Standardized testing for seniors?!

Michelle Balmeo

150 seniors will be subjected to taking standardized testing their senior year to represent MVHS in a national education report

It may be the second semester, but seniors aren't finished with their high school careers just yet. On Jan. 29, 150 randomly selected seniors will take part in the National Assessment of Education Progress (NAEP) for the first time, representing Monta Vista in a national standardized test.

 

The NAEP was created in 1969 to measure academic achievement across the U.S. Results from the test are published in the National Report Card, which is then used by policymakers and researchers to answer questions about the state of American education.Image

 

Typically, the NAEP for 12th grade is administered on a national level. That is, the results comparing individual states are not published. But this year's seniors will be the first to take the test at the state level as well.

 

"It's an honor—we're the only school in our district and one of 50 high schools in California chosen," assistant principal Brad Metheany said. "Indirectly, our 150 seniors will represent students from around the nation."

 

The randomly selected seniors will be split into three groups, each taking one of three sections of the test: English, science, or math. By forming three groups, the NAEP can evaluate many sections in depth without taking up too much school time.

 

Though state standardized tests like the STAR test and CAHSEE also measure student proficiency, tested material and difficulty level varies from state to state. The NAEP provides a single measure for the entire nation.

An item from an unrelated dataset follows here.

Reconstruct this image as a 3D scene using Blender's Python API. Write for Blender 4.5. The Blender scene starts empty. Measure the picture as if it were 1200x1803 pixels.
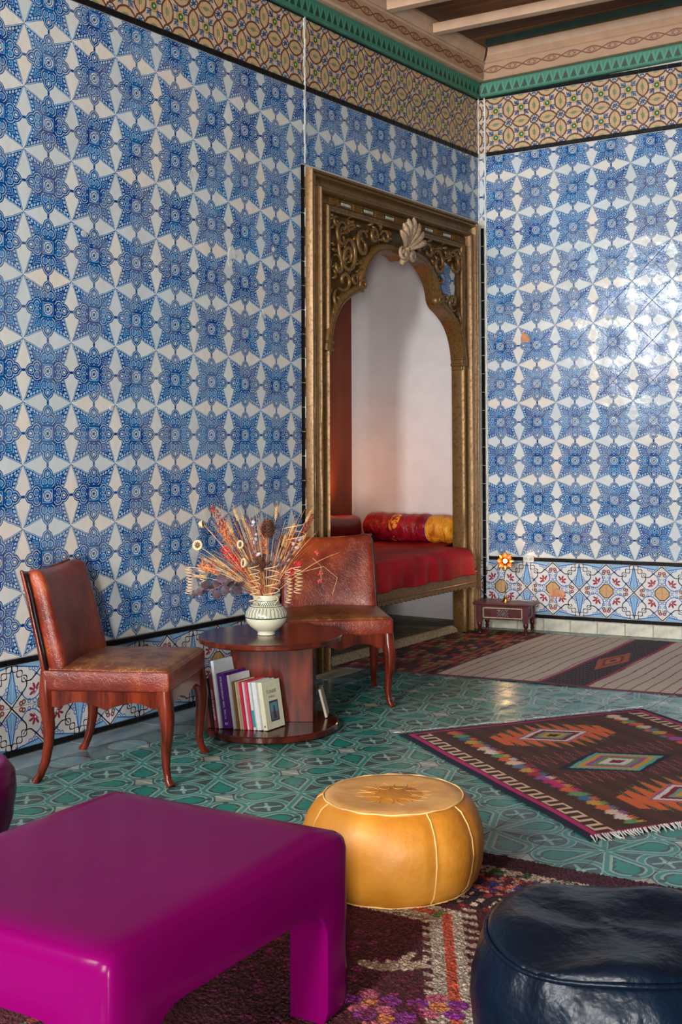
import bpy, bmesh, math, random
import numpy as np
from mathutils import Vector, Matrix, Euler
random.seed(7)
rng = np.random.default_rng(7)
SC = bpy.context.scene
COL = SC.collection
PI = math.pi
sin, cos = math.sin, math.cos

# ------------------------------------------------------------------ camera
cd = bpy.data.cameras.new('camera')
cam = bpy.data.objects.new('camera', cd)
COL.objects.link(cam)
SC.camera = cam
YAW, PIT, ROL = 0.5724, 0.0265, -0.0048
cam.matrix_world = (Matrix.Translation((3.9093, -7.4187, 1.2641)) @ Matrix.Rotation(YAW, 4, 'Z')
                    @ Matrix.Rotation(PI/2 + PIT, 4, 'X') @ Matrix.Rotation(ROL, 4, 'Z'))
cd.sensor_fit = 'VERTICAL'
cd.sensor_height = 36.0
cd.sensor_width = 24.0
cd.lens = 2100.1257/1803*36
cd.shift_x = (600-660.28)/1803
cd.shift_y = (729.28-901.5)/1803
cd.clip_start = 0.05
cd.dof.use_dof = False

# ------------------------------------------------------------------ world, lights, exposure
W = bpy.data.worlds.new('world'); SC.world = W
W.use_nodes = True
bg = W.node_tree.nodes['Background']
bg.inputs[0].default_value = (0.80, 0.90, 1.0, 1)
bg.inputs[1].default_value = 0.12

def area(name, loc, target, sx, sy, power, color):
    l = bpy.data.lights.new(name, 'AREA'); l.shape = 'RECTANGLE'; l.size = sx; l.size_y = sy
    l.energy = power; l.color = color
    o = bpy.data.objects.new(name, l); COL.objects.link(o)
    o.location = loc
    o.rotation_euler = (Vector(target)-Vector(loc)).to_track_quat('-Z', 'Y').to_euler()
    return o
area('daylight_window_right', (5.45, -10.0, .90), (0.9, -1.5, 1.2), .42, 1.25, 350, (1.0, 0.97, 0.93))
area('daylight_window_middle', (3.1, -10.4, 2.3), (-.3, -.5, 1.5), 0.5, 1.3, 330, (1.0, 0.98, 0.95))
area('daylight_window_left', (0.42, -9.8, 2.95), (1.0, 0.0, 1.9), 1.0, 1.4, 330, (0.95, 0.97, 1.0))

SC.view_settings.view_transform = 'Standard'
SC.view_settings.look = 'None'
SC.view_settings.gamma = 1.0
SC.view_settings.use_curve_mapping = False
SC.view_settings.exposure = 0.12

# ------------------------------------------------------------------ node expression helper
class S:
    """A float socket (or number) in a material graph, with arithmetic."""
    def __init__(s, g, v): s.g = g; s.v = v
    def _b(s, op, o, r=False):
        a, b = (o, s) if r else (s, o)
        return s.g.m(op, a, b)
    def __add__(s, o): return s._b('ADD', o)
    def __radd__(s, o): return s._b('ADD', o, True)
    def __sub__(s, o): return s._b('SUBTRACT', o)
    def __rsub__(s, o): return s._b('SUBTRACT', o, True)
    def __mul__(s, o): return s._b('MULTIPLY', o)
    def __rmul__(s, o): return s._b('MULTIPLY', o, True)
    def __truediv__(s, o): return s._b('DIVIDE', o)
    def __lt__(s, o): return s._b('LESS_THAN', o)
    def __gt__(s, o): return s._b('GREATER_THAN', o)
    def abs(s): return s.g.m('ABSOLUTE', s)
    def sqrt(s): return s.g.m('SQRT', s)
    def fract(s): return s.g.m('FRACT', s)
    def floor(s): return s.g.m('FLOOR', s)
    def sin(s): return s.g.m('SINE', s)
    def min(s, o): return s.g.m('MINIMUM', s, o)
    def max(s, o): return s.g.m('MAXIMUM', s, o)
    def clamp(s): return s.max(0.0).min(1.0)

class Graph:
    def __init__(g, name):
        g.mat = bpy.data.materials.new(name); g.mat.use_nodes = True
        g.nt = g.mat.node_tree; g.N = g.nt.nodes; g.L = g.nt.links
        g.b = g.N['Principled BSDF']; g.geo = None
    def put(g, sock, v):
        if isinstance(v, S): v = v.v
        if isinstance(v, (int, float)): sock.default_value = v
        elif isinstance(v, (tuple, list)): sock.default_value = (*v[:3], 1.0) if len(sock.default_value) == 4 else v
        else: g.L.new(v, sock)
    def m(g, op, a, b=None):
        n = g.N.new('ShaderNodeMath'); n.operation = op
        g.put(n.inputs[0], a)
        if b is not None: g.put(n.inputs[1], b)
        return S(g, n.outputs[0])
    def mix(g, f, a, b):
        n = g.N.new('ShaderNodeMix'); n.data_type = 'RGBA'
        g.put(n.inputs[0], f); g.put(n.inputs[6], a); g.put(n.inputs[7], b)
        return n.outputs[2]
    def mul(g, c, f):
        n = g.N.new('ShaderNodeVectorMath'); n.operation = 'SCALE'
        g.L.new(c, n.inputs[0]); g.put(n.inputs['Scale'], f)
        return n.outputs[0]
    def xy(g, sock):
        n = g.N.new('ShaderNodeSeparateXYZ'); g.L.new(sock, n.inputs[0])
        return S(g, n.outputs[0]), S(g, n.outputs[1]), S(g, n.outputs[2])
    def uv(g):
        n = g.N.new('ShaderNodeUVMap'); n.uv_map = 'UVMap'; return n.outputs[0]
    def pos(g):
        n = g.N.new('ShaderNodeNewGeometry'); return n.outputs['Position']
    def obj(g):
        n = g.N.new('ShaderNodeTexCoord'); return n.outputs['Object']
    def orand(g):
        n = g.N.new('ShaderNodeObjectInfo'); a = S(g, n.outputs['Random'])
        m = g.N.new('ShaderNodeNewGeometry'); b = S(g, m.outputs['Random Per Island'])
        return (a + b*1.0).fract()
    def map(g, v, scale=(1, 1, 1), rot=(0, 0, 0), loc=(0, 0, 0)):
        n = g.N.new('ShaderNodeMapping'); g.L.new(v, n.inputs[0])
        n.inputs['Scale'].default_value = scale; n.inputs['Rotation'].default_value = rot; n.inputs['Location'].default_value = loc
        return n.outputs[0]
    def noise(g, v, scale=5, detail=3, rough=.5, dist=0):
        n = g.N.new('ShaderNodeTexNoise'); g.L.new(v, n.inputs['Vector'])
        n.inputs['Scale'].default_value = scale; n.inputs['Detail'].default_value = detail
        n.inputs['Roughness'].default_value = rough; n.inputs['Distortion'].default_value = dist
        return S(g, n.outputs['Fac'])
    def noisev(g, v, scale=5, detail=2):
        n = g.N.new('ShaderNodeTexNoise'); g.L.new(v, n.inputs['Vector'])
        n.inputs['Scale'].default_value = scale; n.inputs['Detail'].default_value = detail
        return n.outputs['Color']
    def vor(g, v, scale=5, feat='F1', out='Distance', rnd=1):
        n = g.N.new('ShaderNodeTexVoronoi'); n.feature = feat; g.L.new(v, n.inputs['Vector'])
        n.inputs['Scale'].default_value = scale; n.inputs['Randomness'].default_value = rnd
        return S(g, n.outputs[out])
    def warp(g, v, scale, amt):
        n = g.N.new('ShaderNodeVectorMath'); n.operation = 'MULTIPLY_ADD'
        g.L.new(g.noisev(v, scale), n.inputs[0]); n.inputs[1].default_value = (amt,)*3; g.L.new(v, n.inputs[2])
        return n.outputs[0]
    def ramp(g, f, stops):
        n = g.N.new('ShaderNodeValToRGB'); g.put(n.inputs[0], f)
        e = n.color_ramp.elements
        while len(e) < len(stops): e.new(0.5)
        for i, (p, c) in enumerate(stops): e[i].position = p; e[i].color = (*c, 1)
        return n.outputs[0]
    def smooth(g, x, a, b):
        n = g.N.new('ShaderNodeMapRange'); n.interpolation_type = 'SMOOTHSTEP'
        g.put(n.inputs[0], x); n.inputs[1].default_value = a; n.inputs[2].default_value = b
        return S(g, n.outputs[0])
    def out(g, col=None, rough=.5, bump=None, bs=.3, bd=.01, spec=None, coat=0, coat_r=.1, metal=0, sheen=0, emit=None, es=1, trans=0):
        b = g.b
        if col is not None: g.put(b.inputs['Base Color'], col)
        g.put(b.inputs['Roughness'], rough)
        if spec is not None: b.inputs['Specular IOR Level'].default_value = spec
        b.inputs['Coat Weight'].default_value = coat; b.inputs['Coat Roughness'].default_value = coat_r
        g.put(b.inputs['Metallic'], metal)
        b.inputs['Sheen Weight'].default_value = sheen
        b.inputs['Transmission Weight'].default_value = trans
        if emit is not None:
            g.put(b.inputs['Emission Color'], emit); b.inputs['Emission Strength'].default_value = es
        if bump is not None:
            n = g.N.new('ShaderNodeBump'); n.inputs['Strength'].default_value = bs; n.inputs['Distance'].default_value = bd
            g.put(n.inputs['Height'], bump); g.L.new(n.outputs[0], b.inputs['Normal'])
        return g.mat

def seg(px, py, ax, ay, bx, by):
    """distance from (px,py) to a segment"""
    dx, dy = bx-ax, by-ay; L = dx*dx+dy*dy
    t = (((px-ax)*dx + (py-ay)*dy)*(1/L)).clamp()
    qx = px-ax-t*dx; qy = py-ay-t*dy
    return (qx*qx+qy*qy).sqrt()
def circ(px, py, cx, cy): 
    qx = px-cx; qy = py-cy
    return (qx*qx+qy*qy).sqrt()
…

Even so, many students find the testing redundant.

 

"I don't really like standardized testing," senior Vibhor Jain said. "It can never test for all our curriculum. I think the solution [for improving our schools] lies within the communities themselves, not at the national level."

 

Whether second-semester seniors will take the test seriously is yet to be seen. To provide an incentive to do well and also to thank the test takers for their time, the administration has prepared a "valuable prize" for each student who takes the NAEP, consisting of a one-day parking pass for the front of the school and bottle of Gatorade.

 

As for now, some seniors remain unenthusiastic in the face of yet another test.

 

"It's kind of like the SATs," senior Austin Ying said, "except it's not the SATs and you still have to do it."